Material provided:

····················

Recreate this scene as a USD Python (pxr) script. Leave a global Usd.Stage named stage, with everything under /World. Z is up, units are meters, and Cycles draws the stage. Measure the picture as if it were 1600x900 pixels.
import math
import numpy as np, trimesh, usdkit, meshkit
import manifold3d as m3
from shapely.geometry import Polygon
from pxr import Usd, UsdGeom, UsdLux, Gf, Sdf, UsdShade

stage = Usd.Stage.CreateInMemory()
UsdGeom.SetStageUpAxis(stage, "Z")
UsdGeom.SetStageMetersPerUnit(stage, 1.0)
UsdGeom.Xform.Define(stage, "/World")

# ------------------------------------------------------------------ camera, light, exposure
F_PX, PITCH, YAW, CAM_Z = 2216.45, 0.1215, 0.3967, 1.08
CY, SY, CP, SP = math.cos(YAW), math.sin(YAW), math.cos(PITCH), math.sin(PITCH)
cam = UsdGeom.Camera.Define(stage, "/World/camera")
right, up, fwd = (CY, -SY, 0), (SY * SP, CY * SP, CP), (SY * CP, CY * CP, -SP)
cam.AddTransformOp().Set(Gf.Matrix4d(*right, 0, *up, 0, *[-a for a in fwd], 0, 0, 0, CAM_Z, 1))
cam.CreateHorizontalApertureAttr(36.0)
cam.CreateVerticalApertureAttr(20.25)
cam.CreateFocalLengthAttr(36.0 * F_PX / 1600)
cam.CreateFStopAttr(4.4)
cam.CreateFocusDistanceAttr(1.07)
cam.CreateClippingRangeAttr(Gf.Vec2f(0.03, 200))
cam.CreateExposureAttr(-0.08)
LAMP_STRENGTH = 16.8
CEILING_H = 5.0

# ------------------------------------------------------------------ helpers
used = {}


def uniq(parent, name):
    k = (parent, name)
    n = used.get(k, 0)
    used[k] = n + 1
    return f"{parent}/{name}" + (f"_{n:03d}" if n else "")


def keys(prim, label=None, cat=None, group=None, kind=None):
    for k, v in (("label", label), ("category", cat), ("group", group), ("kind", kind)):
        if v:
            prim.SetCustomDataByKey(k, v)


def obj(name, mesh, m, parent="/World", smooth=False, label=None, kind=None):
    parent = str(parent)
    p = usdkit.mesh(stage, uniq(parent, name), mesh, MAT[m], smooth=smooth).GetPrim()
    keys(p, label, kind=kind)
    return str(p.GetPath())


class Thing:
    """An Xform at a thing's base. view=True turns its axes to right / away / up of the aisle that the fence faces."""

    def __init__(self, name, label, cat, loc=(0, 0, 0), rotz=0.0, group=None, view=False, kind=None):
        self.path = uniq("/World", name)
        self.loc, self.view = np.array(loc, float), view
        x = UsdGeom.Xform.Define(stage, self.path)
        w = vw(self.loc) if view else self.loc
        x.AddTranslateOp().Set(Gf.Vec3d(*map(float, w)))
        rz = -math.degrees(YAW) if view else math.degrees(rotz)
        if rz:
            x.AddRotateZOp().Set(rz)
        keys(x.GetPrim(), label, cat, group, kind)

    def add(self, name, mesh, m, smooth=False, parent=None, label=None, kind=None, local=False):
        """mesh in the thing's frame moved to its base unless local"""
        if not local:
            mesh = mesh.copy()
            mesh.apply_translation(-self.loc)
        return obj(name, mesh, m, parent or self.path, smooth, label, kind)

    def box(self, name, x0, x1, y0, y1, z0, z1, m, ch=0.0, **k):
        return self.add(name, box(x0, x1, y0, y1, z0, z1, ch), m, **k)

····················

Restate every line of the data word for word.

Recreate this scene as a USD Python (pxr) script. Leave a global Usd.Stage named stage, with everything under /World. Z is up, units are meters, and Cycles draws the stage. Measure the picture as if it were 1600x900 pixels.
import math
import numpy as np, trimesh, usdkit, meshkit
import manifold3d as m3
from shapely.geometry import Polygon
from pxr import Usd, UsdGeom, UsdLux, Gf, Sdf, UsdShade

stage = Usd.Stage.CreateInMemory()
UsdGeom.SetStageUpAxis(stage, "Z")
UsdGeom.SetStageMetersPerUnit(stage, 1.0)
UsdGeom.Xform.Define(stage, "/World")

# ------------------------------------------------------------------ camera, light, exposure
F_PX, PITCH, YAW, CAM_Z = 2216.45, 0.1215, 0.3967, 1.08
CY, SY, CP, SP = math.cos(YAW), math.sin(YAW), math.cos(PITCH), math.sin(PITCH)
cam = UsdGeom.Camera.Define(stage, "/World/camera")
right, up, fwd = (CY, -SY, 0), (SY * SP, CY * SP, CP), (SY * CP, CY * CP, -SP)
cam.AddTransformOp().Set(Gf.Matrix4d(*right, 0, *up, 0, *[-a for a in fwd], 0, 0, 0, CAM_Z, 1))
cam.CreateHorizontalApertureAttr(36.0)
cam.CreateVerticalApertureAttr(20.25)
cam.CreateFocalLengthAttr(36.0 * F_PX / 1600)
cam.CreateFStopAttr(4.4)
cam.CreateFocusDistanceAttr(1.07)
cam.CreateClippingRangeAttr(Gf.Vec2f(0.03, 200))
cam.CreateExposureAttr(-0.08)
LAMP_STRENGTH = 16.8
CEILING_H = 5.0

# ------------------------------------------------------------------ helpers
used = {}


def uniq(parent, name):
    k = (parent, name)
    n = used.get(k, 0)
    used[k] = n + 1
    return f"{parent}/{name}" + (f"_{n:03d}" if n else "")


def keys(prim, label=None, cat=None, group=None, kind=None):
    for k, v in (("label", label), ("category", cat), ("group", group), ("kind", kind)):
        if v:
            prim.SetCustomDataByKey(k, v)


def obj(name, mesh, m, parent="/World", smooth=False, label=None, kind=None):
    parent = str(parent)
    p = usdkit.mesh(stage, uniq(parent, name), mesh, MAT[m], smooth=smooth).GetPrim()
    keys(p, label, kind=kind)
    return str(p.GetPath())


class Thing:
    """An Xform at a thing's base. view=True turns its axes to right / away / up of the aisle that the fence faces."""

    def __init__(self, name, label, cat, loc=(0, 0, 0), rotz=0.0, group=None, view=False, kind=None):
        self.path = uniq("/World", name)
        self.loc, self.view = np.array(loc, float), view
        x = UsdGeom.Xform.Define(stage, self.path)
        w = vw(self.loc) if view else self.loc
        x.AddTranslateOp().Set(Gf.Vec3d(*map(float, w)))
        rz = -math.degrees(YAW) if view else math.degrees(rotz)
        if rz:
            x.AddRotateZOp().Set(rz)
        keys(x.GetPrim(), label, cat, group, kind)

    def add(self, name, mesh, m, smooth=False, parent=None, label=None, kind=None, local=False):
        """mesh in the thing's frame moved to its base unless local"""
        if not local:
            mesh = mesh.copy()
            mesh.apply_translation(-self.loc)
        return obj(name, mesh, m, parent or self.path, smooth, label, kind)

    def box(self, name, x0, x1, y0, y1, z0, z1, m, ch=0.0, **k):
        return self.add(name, box(x0, x1, y0, y1, z0, z1, ch), m, **k)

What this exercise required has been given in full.